Повышение уровня Мирового океана чревато затоплением прибрежных районов. А ведь именно там больше всего построено городов. И, по большому счету, уже сейчас нужно думать о том, куда бедным жителям в случае опасности бежать и на какой горе спасаться. Где тот самый Арарат.
Мир будет меняться самым непредсказуемым образом. Есть несколько сценариев развития климатических событий. Если верить им, то в одних местах начнутся катастрофические засухи и суховеи, а в другие, напротив, придут морозы и обледенения. И никакого парадокса тут нет. Недавно вот на Европу обрушилась аномально холодная зима. Как ни странно, это тоже произошло по причине глобального потепления. Просто теплый Гольфстрим слегка изменил свое течение, отвернул от континента, и Европа получила тот климат, который ей и полагался на этой широте.
— А что будет с Сибирью?
— А вот Сибирь от глобального потепления, скорее всего, только выиграет. Вечная мерзлота отступит, климат станет мягче, условия для жизни, занятий сельским хозяйством и освоения той же Арктики будут куда более комфортными, чем теперь.
По крайней мере, большинство сценариев обещают именно такой расклад, а как оно окажется на самом деле — возможно, не в таком уж далеком будущем мы с вами сами увидим. Шанс у нас есть.
Справка:
Николай Николаевич Лащинский, доктор биологических наук, главный научный сотрудник лаборатории геосистемных исследований Центрального сибирского ботанического сада СО РАН.

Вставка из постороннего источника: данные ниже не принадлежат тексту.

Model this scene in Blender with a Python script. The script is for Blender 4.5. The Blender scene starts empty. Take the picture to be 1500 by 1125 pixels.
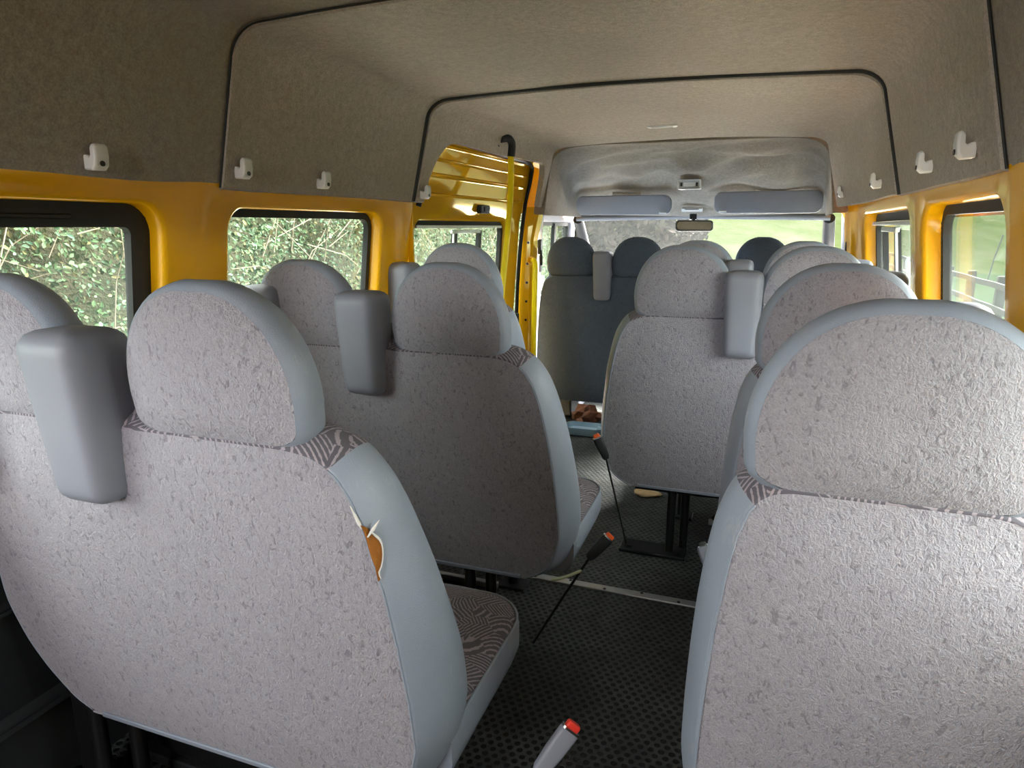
import bpy, bmesh, math, random
from mathutils import Vector, Matrix, noise
import numpy as np
random.seed(7)
C = bpy.context.scene.collection
PI = math.pi

# ------------------------------------------------------------------ materials
def mat(name):
    m = bpy.data.materials.new(name); m.use_nodes = True
    nt = m.node_tree; nt.nodes.clear()
    out = nt.nodes.new('ShaderNodeOutputMaterial')
    return m, nt, out
class NT:
    def __init__(s, nt): s.nt = nt
    def n(s, t, **k):
        n = s.nt.nodes.new('ShaderNode' + t)
        for a, v in k.items():
            if hasattr(n, a): setattr(n, a, v)
            else: n.inputs[a.replace('_', ' ')].default_value = v
        return n
    def l(s, a, b): s.nt.links.new(a, b)
    def math(s, op, a, b=None, c=None):
        n = s.nt.nodes.new('ShaderNodeMath'); n.operation = op
        for i, v in enumerate((a, b, c)):
            if v is None: continue
            if hasattr(v, 'links'): s.l(v, n.inputs[i])
            else: n.inputs[i].default_value = v
        return n.outputs[0]
    def mix(s, f, a, b):
        n = s.nt.nodes.new('ShaderNodeMix'); n.data_type = 'RGBA'
        for i, v in ((0, f), (6, a), (7, b)):
            if hasattr(v, 'links'): s.l(v, n.inputs[i])
            else: n.inputs[i].default_value = v if i == 0 else (*v, 1)
        return n.outputs[2]
    def coord(s, scale=(1, 1, 1), rot=(0, 0, 0), src='Object'):
        t = s.nt.nodes.new('ShaderNodeTexCoord'); m = s.nt.nodes.new('ShaderNodeMapping')
        m.inputs['Scale'].default_value = scale; m.inputs['Rotation'].default_value = rot
        s.l(t.outputs[src], m.inputs[0]); return m.outputs[0]
    def noise(s, vec, scale, detail=3, rough=.55, dist=0):
        n = s.nt.nodes.new('ShaderNodeTexNoise')
        n.inputs['Scale'].default_value = scale; n.inputs['Detail'].default_value = detail
        n.inputs['Roughness'].default_value = rough; n.inputs['Distortion'].default_value = dist
        s.l(vec, n.inputs['Vector']); return n.outputs[0]
    def ramp(s, f, stops):
        r = s.nt.nodes.new('ShaderNodeValToRGB'); s.l(f, r.inputs[0])
        e = r.color_ramp.elements
        while len(e) < len(stops): e.new(.5)
        for i, (p, c) in enumerate(stops):
            e[i].position = p; e[i].color = (*c, 1) if len(c) == 3 else c
        return r.outputs[0]
    def bump(s, h, strength, dist):
        b = s.nt.nodes.new('ShaderNodeBump'); b.inputs['Strength'].default_value = strength
        b.inputs['Distance'].default_value = dist; s.l(h, b.inputs['Height']); return b.outputs[0]
    def bsdf(s, out, col, rough=.5, spec=.5, metal=0, normal=None, coat=0, sheen=0):
        p = s.nt.nodes.new('ShaderNodeBsdfPrincipled')
        for nm, v in (('Base Color', col), ('Roughness', rough)):
            if hasattr(v, 'links'): s.l(v, p.inputs[nm])
            else: p.inputs[nm].default_value = (*v, 1) if nm == 'Base Color' else v
        p.inputs['Specular IOR Level'].default_value = spec; p.inputs['Metallic'].default_value = metal
        p.inputs['Coat Weight'].default_value = coat; p.inputs['Coat Roughness'].default_value = .06
        p.inputs['Sheen Weight'].default_value = sheen; p.inputs['Sheen Roughness'].default_value = .6
        if normal is not None: s.l(normal, p.inputs['Normal'])
        s.l(p.outputs[0], out.inputs[0]); return p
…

Родился в 1960 году в Новосибирске, окончил биолого-почвенный факультет Томского госуниверситета. Лащинский — автор 146 научных работ, один из соавторов нового учебника ботаники для средней школы. Читал курсы лекций в университетах США, Германии, Швейцарии, Австрии, Франции, Чехии, Австралии.
В настоящее время занимается исследовательской деятельностью в международном проекте CryoCarb по изучению арктических экосистем Сибири.